Now I'll go through the frequency response of my "new favorite" filters. These are all trigonometric functions, so no need for integration by parts, as long as I use a few trigonometric identities. I was even able to skip most of the expanding trigometric functions in terms of their complex exponential equivalents. I'll spare the details and cut to the chase.

Here's the filters again:


In each case assume an input function:

f(t) = f0 sin ωt,

and where the output function is f*(t). In each case I'll explicitly include the time shift to make the filter causal, so I'll represent the output function delayed as f*(t + τ). This is the reason I've changed my definition of τ here: it now represents the half-width of the filter function; a more direct representation of the delay.

cos2(π/2 Δt/τ):

I analyzed this before, but with a slightly different form. The result:
f*(t + τ) = 2π f0 sin(ωt) sin(ωτ) / [ωτ (1 ‒ ω²τ²/π²)].

‒3π/2 cos(π/2 Δt/τ) sin(π Δt/τ):

Skipping a bunch of steps in which it's highly likely I made at least one mistake....

f*(t + τ) = f0 cos ωt (6 ωt / [(1 ‒ 4 ω²τ² / π²)(9 ‒ 4 ω²τ² / π²)]) cos ωτ.

And finally...

2π/3√3 cos(π/2 Δt/τ) cos(3π/2 Δt/τ):

Okay... hoping against hope I did proper bookkeeping here:
f*(t + τ) = f0 sin ωt ((4/√3) ωτ / [(1 ‒ ω²τ² / π²)(4 ‒ ω²τ² / π²)]) sin ωτ.

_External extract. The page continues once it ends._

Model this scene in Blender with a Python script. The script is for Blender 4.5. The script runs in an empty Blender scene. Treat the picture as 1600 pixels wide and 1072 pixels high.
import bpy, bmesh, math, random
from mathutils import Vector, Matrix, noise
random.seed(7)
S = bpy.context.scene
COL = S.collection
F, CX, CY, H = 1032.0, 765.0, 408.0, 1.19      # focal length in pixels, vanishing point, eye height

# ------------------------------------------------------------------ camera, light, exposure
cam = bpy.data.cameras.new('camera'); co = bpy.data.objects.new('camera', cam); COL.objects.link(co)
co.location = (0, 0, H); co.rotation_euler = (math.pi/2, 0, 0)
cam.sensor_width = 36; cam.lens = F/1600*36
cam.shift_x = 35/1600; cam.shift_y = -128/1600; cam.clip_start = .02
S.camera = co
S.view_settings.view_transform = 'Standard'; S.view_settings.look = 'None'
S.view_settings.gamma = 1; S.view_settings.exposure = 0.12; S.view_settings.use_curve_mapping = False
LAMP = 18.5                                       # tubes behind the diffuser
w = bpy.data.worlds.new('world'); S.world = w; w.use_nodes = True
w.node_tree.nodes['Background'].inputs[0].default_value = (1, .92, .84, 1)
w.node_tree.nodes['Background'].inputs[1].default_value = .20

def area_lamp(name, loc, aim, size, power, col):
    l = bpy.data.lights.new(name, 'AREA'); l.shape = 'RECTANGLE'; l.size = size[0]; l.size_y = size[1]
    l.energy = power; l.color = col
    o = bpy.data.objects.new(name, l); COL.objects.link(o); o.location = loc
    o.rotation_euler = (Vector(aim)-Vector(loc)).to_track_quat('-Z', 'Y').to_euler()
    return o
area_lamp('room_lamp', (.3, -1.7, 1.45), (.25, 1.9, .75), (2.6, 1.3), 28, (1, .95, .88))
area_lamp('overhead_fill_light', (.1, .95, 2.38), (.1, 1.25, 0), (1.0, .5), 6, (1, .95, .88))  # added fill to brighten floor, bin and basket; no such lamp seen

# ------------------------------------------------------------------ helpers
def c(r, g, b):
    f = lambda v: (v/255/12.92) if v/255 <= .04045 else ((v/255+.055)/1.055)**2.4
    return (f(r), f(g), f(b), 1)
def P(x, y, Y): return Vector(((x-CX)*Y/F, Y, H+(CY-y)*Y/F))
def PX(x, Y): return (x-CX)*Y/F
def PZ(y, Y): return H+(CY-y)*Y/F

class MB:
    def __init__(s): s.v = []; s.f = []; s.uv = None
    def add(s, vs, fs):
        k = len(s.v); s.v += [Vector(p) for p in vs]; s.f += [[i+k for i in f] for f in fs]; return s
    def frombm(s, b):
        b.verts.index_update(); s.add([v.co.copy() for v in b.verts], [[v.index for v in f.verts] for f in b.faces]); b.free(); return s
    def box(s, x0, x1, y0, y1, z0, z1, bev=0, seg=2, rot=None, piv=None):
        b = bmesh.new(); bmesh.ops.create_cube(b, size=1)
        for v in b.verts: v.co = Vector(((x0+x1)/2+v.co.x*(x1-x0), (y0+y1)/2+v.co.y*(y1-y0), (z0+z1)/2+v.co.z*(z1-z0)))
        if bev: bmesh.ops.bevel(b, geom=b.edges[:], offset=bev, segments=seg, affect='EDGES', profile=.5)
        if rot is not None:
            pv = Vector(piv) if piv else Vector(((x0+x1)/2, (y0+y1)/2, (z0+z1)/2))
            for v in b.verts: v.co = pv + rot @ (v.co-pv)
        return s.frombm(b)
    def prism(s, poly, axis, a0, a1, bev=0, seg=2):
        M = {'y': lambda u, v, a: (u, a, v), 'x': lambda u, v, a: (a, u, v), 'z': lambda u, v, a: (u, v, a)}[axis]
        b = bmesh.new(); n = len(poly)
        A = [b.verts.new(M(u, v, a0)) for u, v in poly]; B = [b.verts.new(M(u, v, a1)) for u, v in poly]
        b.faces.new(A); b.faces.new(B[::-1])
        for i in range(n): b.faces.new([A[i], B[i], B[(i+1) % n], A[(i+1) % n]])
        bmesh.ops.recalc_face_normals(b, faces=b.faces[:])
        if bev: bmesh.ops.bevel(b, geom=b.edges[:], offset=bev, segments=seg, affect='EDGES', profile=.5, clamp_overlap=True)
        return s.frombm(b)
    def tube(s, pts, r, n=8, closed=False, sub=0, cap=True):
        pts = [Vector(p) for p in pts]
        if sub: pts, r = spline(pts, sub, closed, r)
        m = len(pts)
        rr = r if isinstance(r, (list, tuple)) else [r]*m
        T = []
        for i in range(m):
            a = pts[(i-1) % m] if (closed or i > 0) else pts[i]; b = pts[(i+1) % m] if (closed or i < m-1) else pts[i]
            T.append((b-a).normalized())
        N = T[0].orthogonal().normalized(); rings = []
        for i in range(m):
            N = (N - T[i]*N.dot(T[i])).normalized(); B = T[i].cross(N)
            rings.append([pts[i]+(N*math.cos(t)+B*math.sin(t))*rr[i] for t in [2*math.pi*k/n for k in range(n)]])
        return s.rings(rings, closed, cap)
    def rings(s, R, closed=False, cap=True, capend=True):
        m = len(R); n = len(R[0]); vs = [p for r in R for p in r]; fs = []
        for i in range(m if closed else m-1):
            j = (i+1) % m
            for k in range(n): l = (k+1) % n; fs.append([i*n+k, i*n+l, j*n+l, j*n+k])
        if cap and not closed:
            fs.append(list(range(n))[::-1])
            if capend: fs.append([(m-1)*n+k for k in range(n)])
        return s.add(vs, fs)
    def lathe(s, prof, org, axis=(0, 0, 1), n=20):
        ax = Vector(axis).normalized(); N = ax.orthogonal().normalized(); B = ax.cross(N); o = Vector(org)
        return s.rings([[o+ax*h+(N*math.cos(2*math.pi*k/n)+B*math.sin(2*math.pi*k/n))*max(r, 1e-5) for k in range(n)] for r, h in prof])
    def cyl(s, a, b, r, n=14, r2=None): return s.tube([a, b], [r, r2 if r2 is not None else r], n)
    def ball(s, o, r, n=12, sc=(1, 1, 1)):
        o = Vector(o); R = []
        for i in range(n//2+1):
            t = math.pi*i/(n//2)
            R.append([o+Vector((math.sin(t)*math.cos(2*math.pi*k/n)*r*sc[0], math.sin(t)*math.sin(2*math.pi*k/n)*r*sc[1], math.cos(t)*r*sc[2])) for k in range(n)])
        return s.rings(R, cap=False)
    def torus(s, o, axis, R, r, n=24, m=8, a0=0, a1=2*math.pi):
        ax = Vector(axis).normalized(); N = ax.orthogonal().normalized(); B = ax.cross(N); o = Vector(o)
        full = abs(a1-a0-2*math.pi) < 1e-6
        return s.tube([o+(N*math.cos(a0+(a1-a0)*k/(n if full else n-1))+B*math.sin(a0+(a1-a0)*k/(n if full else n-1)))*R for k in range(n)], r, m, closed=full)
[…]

Let's plot these puppies. I may have a bug in the magnitude, but the shape of the curves should be correct:


So the filters do basically what I wanted. All three attenuate high frequencies proportional to the cube of the frequency. At low frequencies is where the differ. The cosine square filter passes low frequencies. The cosine times sine filter lightly attenuates low frequencies. The cosine-cosine filter strongly cuts off low frequencies: a bit too much, honestly, for most of my applications.

One thing which is curious in that plot is why the red curve is shifted to higher frequencies. Well, it's obvious from the convolution shape that a frequency relatively aligned with the convolution function is going to have the maximal transmission amplitude. This frequency is clearly highest in the cos-cos filter. So if the focus is for a given delay (τ) to get the best suppression of high frequencies, the cos-sin filter is the better choice.

Anyway, enough of that. Hopefully that's all I need to say on filters. Unless I think of something else.